Marc Perry, who served as a Democratic township commissioner in those years and is now running for state Senate, remembered the crowds and the debates in the township meeting room.

"Could you imagine when we were sitting at those meetings until midnight that it would turn out like this?" Perry said. "It shows what can happen with community spirit."

Heritage Day, a joint brainchild of the Friends of Historic Bethlehem Pike and the Springfield Township Historical Society, marked both the end of Phase I of the Black Horse's restoration — the exterior work — and the beginning of fundraising for Phase II, the renovation of the interior, which consists of the basement and three stories.

No money was collected, and none will be until a fundraising consultant retained by the township issues a feasibility study, Heller said.
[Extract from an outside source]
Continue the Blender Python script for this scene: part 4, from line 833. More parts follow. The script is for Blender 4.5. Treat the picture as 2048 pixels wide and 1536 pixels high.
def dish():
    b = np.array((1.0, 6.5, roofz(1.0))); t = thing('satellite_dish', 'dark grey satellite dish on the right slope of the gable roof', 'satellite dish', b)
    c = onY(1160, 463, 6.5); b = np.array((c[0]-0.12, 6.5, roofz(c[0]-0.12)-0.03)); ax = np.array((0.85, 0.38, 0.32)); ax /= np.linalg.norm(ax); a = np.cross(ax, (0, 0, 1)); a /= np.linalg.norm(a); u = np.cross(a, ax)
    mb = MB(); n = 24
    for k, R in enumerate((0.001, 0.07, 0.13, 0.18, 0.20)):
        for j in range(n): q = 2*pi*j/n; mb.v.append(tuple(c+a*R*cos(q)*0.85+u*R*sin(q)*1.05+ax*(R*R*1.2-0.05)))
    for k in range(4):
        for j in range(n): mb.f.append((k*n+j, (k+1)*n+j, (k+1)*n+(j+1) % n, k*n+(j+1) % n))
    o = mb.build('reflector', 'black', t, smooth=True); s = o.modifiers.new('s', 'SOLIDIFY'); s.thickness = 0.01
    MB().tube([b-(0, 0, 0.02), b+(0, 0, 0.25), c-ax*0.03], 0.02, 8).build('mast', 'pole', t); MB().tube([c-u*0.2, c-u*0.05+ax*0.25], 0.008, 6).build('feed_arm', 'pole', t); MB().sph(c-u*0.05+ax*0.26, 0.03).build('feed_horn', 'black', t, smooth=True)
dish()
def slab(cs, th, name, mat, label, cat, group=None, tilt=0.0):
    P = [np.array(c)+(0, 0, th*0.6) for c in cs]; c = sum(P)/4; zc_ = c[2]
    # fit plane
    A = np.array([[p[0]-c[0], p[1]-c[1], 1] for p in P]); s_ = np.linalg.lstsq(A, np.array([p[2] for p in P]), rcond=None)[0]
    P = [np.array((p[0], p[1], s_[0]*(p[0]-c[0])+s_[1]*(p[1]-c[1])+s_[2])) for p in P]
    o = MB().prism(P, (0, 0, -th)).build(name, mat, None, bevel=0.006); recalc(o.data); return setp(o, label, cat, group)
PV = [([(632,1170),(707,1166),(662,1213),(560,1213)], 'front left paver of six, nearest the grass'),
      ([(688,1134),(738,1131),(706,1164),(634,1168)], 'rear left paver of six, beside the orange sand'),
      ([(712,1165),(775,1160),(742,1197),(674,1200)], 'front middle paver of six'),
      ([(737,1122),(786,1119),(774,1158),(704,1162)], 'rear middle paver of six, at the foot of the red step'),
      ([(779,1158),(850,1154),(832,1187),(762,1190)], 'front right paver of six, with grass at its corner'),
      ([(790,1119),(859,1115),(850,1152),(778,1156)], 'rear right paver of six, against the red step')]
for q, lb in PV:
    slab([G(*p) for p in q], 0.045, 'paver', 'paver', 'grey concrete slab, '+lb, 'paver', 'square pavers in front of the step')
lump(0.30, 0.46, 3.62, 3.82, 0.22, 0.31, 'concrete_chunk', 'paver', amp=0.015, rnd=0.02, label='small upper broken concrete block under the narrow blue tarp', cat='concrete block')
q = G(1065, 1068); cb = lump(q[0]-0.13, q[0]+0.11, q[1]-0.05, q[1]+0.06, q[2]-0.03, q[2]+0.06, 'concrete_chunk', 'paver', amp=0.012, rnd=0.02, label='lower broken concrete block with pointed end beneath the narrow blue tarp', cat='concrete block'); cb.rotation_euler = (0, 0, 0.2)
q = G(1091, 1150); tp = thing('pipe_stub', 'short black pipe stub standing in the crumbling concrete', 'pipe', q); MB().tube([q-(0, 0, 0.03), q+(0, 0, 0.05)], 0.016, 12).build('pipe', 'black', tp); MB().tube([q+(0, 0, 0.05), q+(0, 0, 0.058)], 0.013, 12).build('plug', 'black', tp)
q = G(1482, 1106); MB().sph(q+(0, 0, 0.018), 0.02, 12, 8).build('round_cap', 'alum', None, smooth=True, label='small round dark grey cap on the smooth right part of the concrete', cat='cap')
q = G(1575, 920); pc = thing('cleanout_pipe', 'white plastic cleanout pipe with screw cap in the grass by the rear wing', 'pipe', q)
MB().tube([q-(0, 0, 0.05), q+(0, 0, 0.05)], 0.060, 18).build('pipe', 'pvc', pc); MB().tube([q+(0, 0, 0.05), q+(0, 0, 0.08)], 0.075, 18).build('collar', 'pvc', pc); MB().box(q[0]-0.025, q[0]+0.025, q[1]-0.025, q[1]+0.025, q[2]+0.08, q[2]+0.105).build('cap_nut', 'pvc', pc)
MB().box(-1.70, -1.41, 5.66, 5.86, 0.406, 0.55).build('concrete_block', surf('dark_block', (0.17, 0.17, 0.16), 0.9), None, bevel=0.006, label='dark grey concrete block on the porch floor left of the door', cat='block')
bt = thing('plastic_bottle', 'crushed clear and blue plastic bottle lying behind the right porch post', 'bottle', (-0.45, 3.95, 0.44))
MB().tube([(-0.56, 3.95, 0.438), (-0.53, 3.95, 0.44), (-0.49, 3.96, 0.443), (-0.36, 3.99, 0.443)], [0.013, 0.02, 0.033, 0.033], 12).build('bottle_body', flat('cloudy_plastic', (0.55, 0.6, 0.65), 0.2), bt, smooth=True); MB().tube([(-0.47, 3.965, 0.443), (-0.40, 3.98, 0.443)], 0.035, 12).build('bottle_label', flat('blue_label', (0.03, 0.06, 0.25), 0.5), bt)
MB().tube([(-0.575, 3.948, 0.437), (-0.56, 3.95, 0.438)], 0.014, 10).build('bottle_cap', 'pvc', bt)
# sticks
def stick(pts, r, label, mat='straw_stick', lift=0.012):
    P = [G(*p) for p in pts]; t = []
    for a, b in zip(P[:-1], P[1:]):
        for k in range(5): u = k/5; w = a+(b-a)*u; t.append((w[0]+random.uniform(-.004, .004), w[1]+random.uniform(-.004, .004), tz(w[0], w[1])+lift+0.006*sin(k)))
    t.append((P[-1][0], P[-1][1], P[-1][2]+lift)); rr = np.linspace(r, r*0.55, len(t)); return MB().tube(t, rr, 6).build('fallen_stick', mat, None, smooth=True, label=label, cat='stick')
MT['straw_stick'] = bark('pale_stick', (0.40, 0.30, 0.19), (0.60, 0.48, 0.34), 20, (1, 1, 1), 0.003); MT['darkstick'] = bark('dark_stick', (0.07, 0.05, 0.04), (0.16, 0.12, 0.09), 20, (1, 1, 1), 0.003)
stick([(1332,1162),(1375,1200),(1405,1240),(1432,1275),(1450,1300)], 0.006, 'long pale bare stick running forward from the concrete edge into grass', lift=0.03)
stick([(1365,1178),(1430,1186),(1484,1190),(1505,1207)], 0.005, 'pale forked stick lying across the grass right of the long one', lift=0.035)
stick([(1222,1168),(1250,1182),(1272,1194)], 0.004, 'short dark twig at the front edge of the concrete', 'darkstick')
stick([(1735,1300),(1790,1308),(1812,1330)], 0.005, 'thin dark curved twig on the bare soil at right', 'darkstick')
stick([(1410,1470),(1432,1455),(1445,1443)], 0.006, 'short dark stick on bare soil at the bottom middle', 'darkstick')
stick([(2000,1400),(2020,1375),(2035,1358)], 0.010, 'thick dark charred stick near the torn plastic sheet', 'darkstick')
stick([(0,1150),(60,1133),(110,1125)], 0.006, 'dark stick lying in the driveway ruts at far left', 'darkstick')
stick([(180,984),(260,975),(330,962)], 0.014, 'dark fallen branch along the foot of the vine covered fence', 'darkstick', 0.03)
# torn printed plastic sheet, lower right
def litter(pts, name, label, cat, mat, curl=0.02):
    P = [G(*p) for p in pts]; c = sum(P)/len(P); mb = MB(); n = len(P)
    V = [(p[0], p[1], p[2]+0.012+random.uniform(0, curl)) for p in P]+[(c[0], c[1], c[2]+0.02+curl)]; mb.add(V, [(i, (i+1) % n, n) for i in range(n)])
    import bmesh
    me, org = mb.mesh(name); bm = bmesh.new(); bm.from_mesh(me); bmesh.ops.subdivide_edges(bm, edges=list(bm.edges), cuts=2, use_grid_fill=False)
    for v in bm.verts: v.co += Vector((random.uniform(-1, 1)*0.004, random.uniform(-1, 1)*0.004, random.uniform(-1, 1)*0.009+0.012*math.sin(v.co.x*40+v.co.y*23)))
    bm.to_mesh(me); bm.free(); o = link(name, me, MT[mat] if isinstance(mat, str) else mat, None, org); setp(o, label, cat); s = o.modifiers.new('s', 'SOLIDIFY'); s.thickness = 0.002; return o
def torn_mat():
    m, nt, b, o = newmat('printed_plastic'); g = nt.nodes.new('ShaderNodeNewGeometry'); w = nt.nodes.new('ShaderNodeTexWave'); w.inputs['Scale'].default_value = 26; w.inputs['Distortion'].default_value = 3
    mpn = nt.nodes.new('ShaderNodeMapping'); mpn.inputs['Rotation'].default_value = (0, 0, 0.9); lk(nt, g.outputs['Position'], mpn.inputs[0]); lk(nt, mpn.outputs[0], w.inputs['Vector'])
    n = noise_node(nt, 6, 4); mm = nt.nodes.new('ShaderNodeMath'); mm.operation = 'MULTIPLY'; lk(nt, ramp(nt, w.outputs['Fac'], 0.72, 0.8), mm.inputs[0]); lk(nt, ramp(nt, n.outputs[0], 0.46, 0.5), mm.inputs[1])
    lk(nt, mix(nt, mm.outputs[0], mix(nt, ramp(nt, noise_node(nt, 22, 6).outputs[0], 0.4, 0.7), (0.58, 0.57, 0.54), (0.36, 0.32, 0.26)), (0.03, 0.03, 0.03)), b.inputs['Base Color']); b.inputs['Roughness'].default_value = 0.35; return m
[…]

During the planning of the event, however, Heller said organizers hoped the turnout would show potential contributors the depth of community support for the project.

"When I think of what this block could have looked like, I think we got very lucky," said Rob Ryan of Flourtown, one of the earliest advocates for the preservation of the inn.

Rain late in the afternoon forced the cancellation of a planned parade, but the student bands from Springfield Township Middle School and High School performed beneath the porch roof, and awards were presented to students from each school for their historical essays.

Visitors were allowed to wander through the unfinished rooms on the first floor of the inn, where they saw exhibits on the history of the pike and listened to Carolinn Skyler play the armonica, a more efficient, practical arrangement of musical glasses invented by that efficient and practical statesman, Benjamin Franklin.

In keeping with the Colonial theme of the afternoon, Skyler performed mostly 18th century music by such composers as Pachelbel and J.S. Bach, but when asked, she agreed to play a bit of Gershwin.

Historical atmosphere was also provided by Carl Closs, a George Washington impersonator and expert; Joe Becton, who portrayed Samuel Burns, a conductor on the Underground Railroad; and Noah Lewis, who appeared as Ned Hector, a free black Continental artilleryman and teamster

Hector was a hero of the Battle of Brandywine, and Hector Street in Conshohocken is named for him, Lewis said.